E sapete di avere un pochino di europio nel vostro portafoglio? Lo contengono le banconote dell’euro come aiuto contro i falsari: è presente in alcuni inchiostri, la cui composizione è mantenuta segreta dalla Banca Centrale Europea, che assumono colori particolari se irraggiati da luce ultravioletta. Euro ed europio: curiosa coincidenza.

Negli schermi di computer e televisori il verde è prodotto dal terbio, mentre nel rosso troviamo implicato di nuovo l’europio, stavolta insieme con l’ittrio.

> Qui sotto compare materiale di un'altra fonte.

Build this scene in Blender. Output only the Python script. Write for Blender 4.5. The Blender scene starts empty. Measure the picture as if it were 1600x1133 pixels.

L’erbio invece emette radiazione infrarossa, invisibile per noi, ma capace di viaggiare per chilometri e chilometri nelle fibre ottiche. Il cerio contribuisce a depurare i gas di scarico nelle marmitte catalitiche. Lo scandio entra nelle leghe leggere del settore aerospaziale, in cui anche l’Italia sta espandendo i suoi investimenti.

Alcuni suppongono che le mire di Trump sulla Groenlandia siano dovute anche alla sua relativa ricchezza negli elementi di cui stiamo parlando, che suscitano l’interesse della Russia. Nel giugno di sei anni fa Stati Uniti e Groenlandia hanno stipulato un memorandum d’intesa per collaborare in quel settore, dunque l’attenzione dello zio Sam c’è di sicuro. Chissà che i “dietrologi” non ci vedano giusto, in questo caso.